Problem: Reproduce exactly, with no pictures, each line from the opening of the material down through the line containing "random.seed(7)".
** Start Data excerpt **
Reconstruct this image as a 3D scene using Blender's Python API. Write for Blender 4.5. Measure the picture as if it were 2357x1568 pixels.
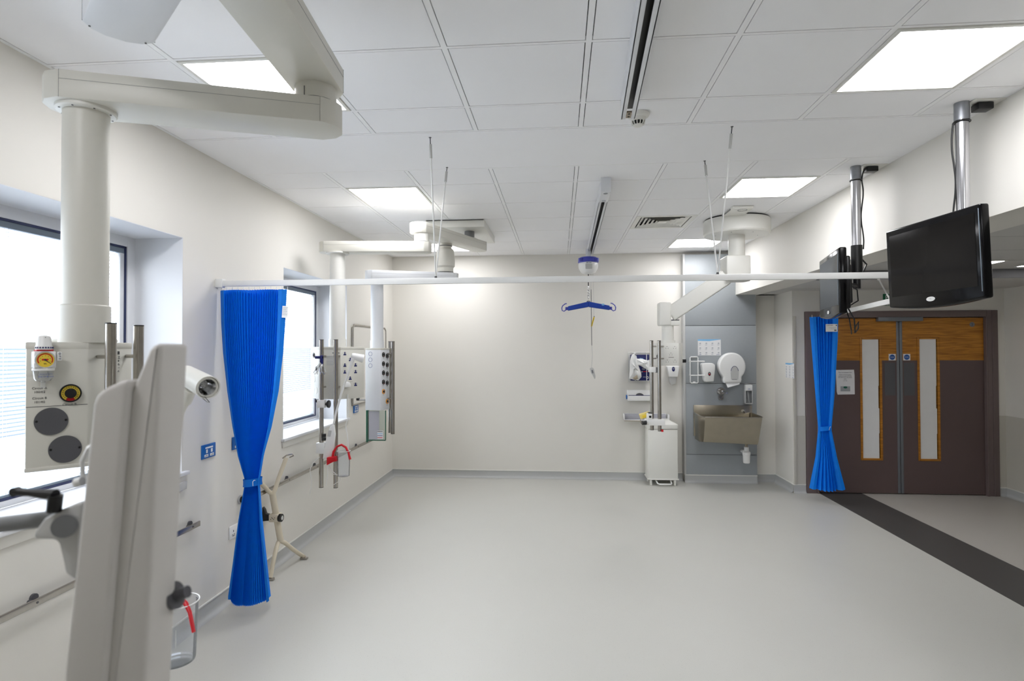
import bpy, bmesh, math, random
from mathutils import Matrix, Vector

sc = bpy.context.scene
for o in list(bpy.data.objects):
    bpy.data.objects.remove(o, do_unlink=True)
random.seed(7)

# ------------------------------------------------------------------ camera, world, exposure
F_PX, CAM_H = 1344.8, 1.72
YAW, PIT, ROL = math.radians(4.644), math.radians(0.833), math.radians(0.171)
R0 = Vector((math.cos(YAW), math.sin(YAW), 0))
U0 = Vector((math.sin(PIT)*math.sin(YAW), -math.sin(PIT)*math.cos(YAW), math.cos(PIT)))
FW = Vector((-math.cos(PIT)*math.sin(YAW), math.cos(PIT)*math.cos(YAW), math.sin(PIT)))
RT = R0*math.cos(ROL) - U0*math.sin(ROL)
UP = R0*math.sin(ROL) + U0*math.cos(ROL)
cd = bpy.data.cameras.new('camera')
cam = bpy.data.objects.new('camera', cd)
sc.collection.objects.link(cam)
cam.matrix_world = Matrix((
    (RT.x, UP.x, -FW.x, 0), (RT.y, UP.y, -FW.y, 0), (RT.z, UP.z, -FW.z, CAM_H), (0, 0, 0, 1)))
cd.sensor_width = 36.0
cd.lens = F_PX*36.0/2357
cd.clip_start = 0.05
cd.dof.use_dof = True
cd.dof.focus_distance = 3.5
cd.dof.aperture_fstop = 4.5
sc.camera = cam

world = bpy.data.worlds.new('overcast_sky')
sc.world = world
world.use_nodes = True
wn = world.node_tree
bg = wn.nodes['Background']
bg.inputs['Color'].default_value = (0.84, 0.92, 1.0, 1)
bg.inputs['Strength'].default_value = 6.0

PANEL_STRENGTH = 15.0
ALCOVE_STRENGTH = 9.0
sc.view_settings.view_transform = 'Standard'
sc.view_settings.look = 'None'
sc.view_settings.gamma = 1.0
sc.view_settings.use_curve_mapping = False
sc.view_settings.exposure = 0.37
sc.cycles.max_bounces = 10
sc.cycles.diffuse_bounces = 6
sc.cycles.transparent_max_bounces = 16
sc.cycles.caustics_reflective = False
sc.cycles.caustics_refractive = False
sc.cycles.sample_clamp_indirect = 8


def at(px, py, axis, val):
    """point of the photograph's sight line (px, py) on the plane axis = val"""
    a = (px-1178.5)/F_PX
    b = (784-py)/F_PX
    d = RT*a + UP*b + FW
    k = 'XYZ'.index(axis)
    o = Vector((0, 0, CAM_H))
    return o + d*((val-o[k])/d[k])


def ax(px, py, Y): return at(px, py, 'Y', Y).x
def az(px, py, Y): return at(px, py, 'Y', Y).z

# ------------------------------------------------------------------ materials
def lin(c):
    c = c/255.0
    return c/12.92 if c <= 0.04045 else ((c+0.055)/1.055)**2.4


def mat(name, rgb, rough=0.5, metal=0.0, spec=0.5, var=0.03, scale=8.0, bump=0.0, bscale=200.0, **kw):
    m = bpy.data.materials.new(name)
    m.use_nodes = True
    nt = m.node_tree
    b = nt.nodes['Principled BSDF']
    col = [lin(v) for v in rgb]
    tc = nt.nodes.new('ShaderNodeTexCoord')
    nz = nt.nodes.new('ShaderNodeTexNoise')
    nz.inputs['Scale'].default_value = scale
    nz.inputs['Detail'].default_value = 3
    nt.links.new(tc.outputs['Object'], nz.inputs['Vector'])
    mx = nt.nodes.new('ShaderNodeMix')
    mx.data_type = 'RGBA'
    mx.inputs['A'].default_value = [max(0, c*(1-var)) for c in col]+[1]
    mx.inputs['B'].default_value = [min(1, c*(1+var)) for c in col]+[1]
    nt.links.new(nz.outputs['Fac'], mx.inputs['Factor'])
    nt.links.new(mx.outputs['Result'], b.inputs['Base Color'])
    b.inputs['Roughness'].default_value = rough
    b.inputs['Metallic'].default_value = metal
    b.inputs['Specular IOR Level'].default_value = spec
    for k, v in kw.items():
        b.inputs[k.replace('_', ' ')].default_value = v
    if bump:
        n2 = nt.nodes.new('ShaderNodeTexNoise')
        n2.inputs['Scale'].default_value = bscale
        nt.links.new(tc.outputs['Object'], n2.inputs['Vector'])
        bp = nt.nodes.new('ShaderNodeBump')
        bp.inputs['Strength'].default_value = bump
        bp.inputs['Distance'].default_value = 0.002
        nt.links.new(n2.outputs['Fac'], bp.inputs['Height'])
        nt.links.new(bp.outputs['Normal'], b.inputs['Normal'])
    return m


def emit(name, rgb, s):
    m = bpy.data.materials.new(name)
    m.use_nodes = True
    nt = m.node_tree
    nt.nodes.remove(nt.nodes['Principled BSDF'])
    e = nt.nodes.new('ShaderNodeEmission')
    e.inputs['Color'].default_value = [lin(v) for v in rgb]+[1]
    e.inputs['Strength'].default_value = s
    nt.links.new(e.outputs[0], nt.nodes['Material Output'].inputs[0])
    return m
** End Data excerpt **
Task answer:
Reconstruct this image as a 3D scene using Blender's Python API. Write for Blender 4.5. Measure the picture as if it were 2357x1568 pixels.
import bpy, bmesh, math, random
from mathutils import Matrix, Vector

sc = bpy.context.scene
for o in list(bpy.data.objects):
    bpy.data.objects.remove(o, do_unlink=True)
random.seed(7)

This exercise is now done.